Esta semana, el periodista ha palmado 10.000 euros, migajas para la estrella autoempleada, por sugerir que Bescansa tiró a su hijo a un contendedor y por asegurar que, de tener la escopeta a mano, se liaba a tiros contra los de Podemos. Tal es su acumulación de desbarres que la Audiencia Provincial de Madrid ya le hace tarifa plana, juntando varios agravios bajo una misma multa.
Losantos es el Valtonyc de la extrema derecha. Su mártir. La víctima de este sistema podrido que persigue la disidencia y la libre expresión. El enfant terrible en quien se miran, extasiados, machistas, xenófobos y retrógrados en general. Más liberal que Adam Smith. Más español que Blas de Lezo.
Su periplo ideológico sería digno de un poema épico de Homero: del comunismo a la extrema derecha parando en todos y cada uno de los puertos intermedios. Poca gente puede hacer gala de tan abigarrado currículum ideológico. Y tan incoherente. No es difícil imaginar a Losantos contemplando una foto suya a los veinte años y gritándose: ¡pelanas!, ¡guarro!, ¡imbécil!
Pero, si Losantos merece alguna crítica, no es tanto por su cambiante ideario como por el modelo de periodismo camorra que viene practicando desde que un día descubriera que había nicho en la gresca. Losantos estrenó el siglo XXI pegando gritos en la FM, cagándose en todos pero mucho más en unos. Costaba a veces distinguirlo de un loco cualquiera, de esos que transitan las aceras con folios llenos de números clamando cosas que solo ellos entienden. Pero su estrategia funcionó y Losantos consiguió lo que parecía imposible: monetizar su estrés postraumático.

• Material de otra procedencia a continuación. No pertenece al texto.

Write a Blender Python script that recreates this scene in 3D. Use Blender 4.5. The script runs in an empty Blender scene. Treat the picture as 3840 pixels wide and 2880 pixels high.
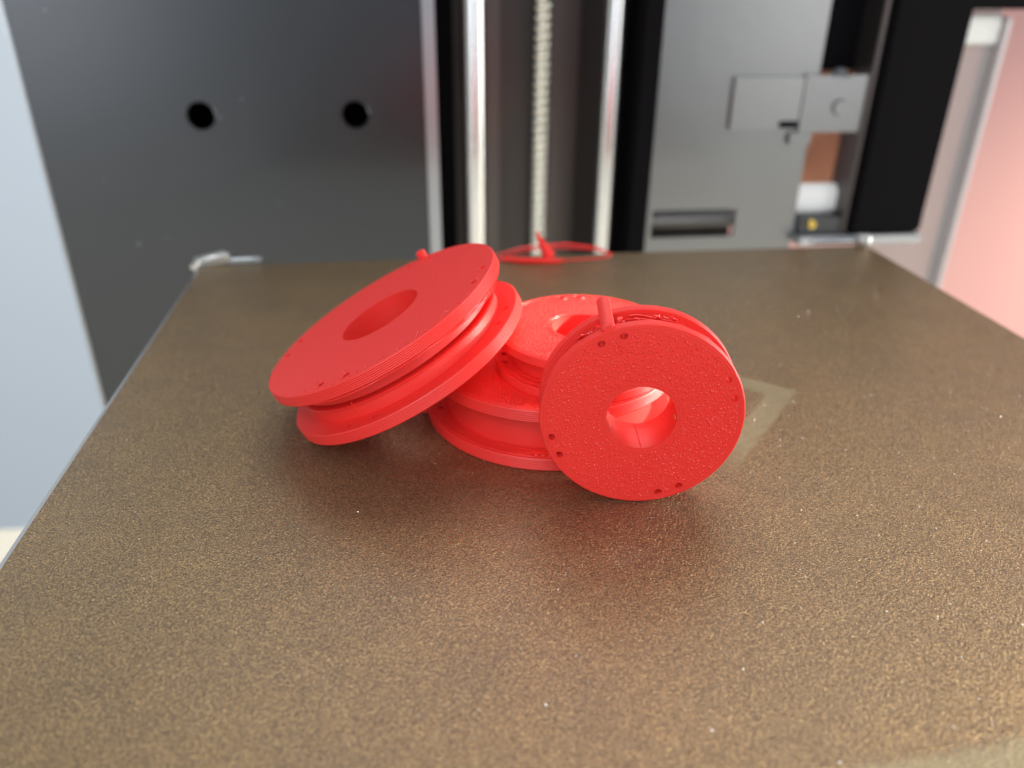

Todo esto, claro, suponiendo que Losantos sea real y no se trate de genial farsa. Existe la posibilidad de que el periodista lleve desde los 70, época en que colaboraba con colectivos artísticos de vanguardia, desarrollando la más ambiciosa performance de la historia. Tal vez algún día descubramos que ese locutor hiperbólico no era más que un personaje ficticio, un reflejo deformado y carpetovetónico de la España que nos ha tocado. El último estertor del esperpento, el Max Estrella de nuestro tiempo. Un cráneo previlegiado al que todos, también los jueces, tomamos por otro chiflado con problemas.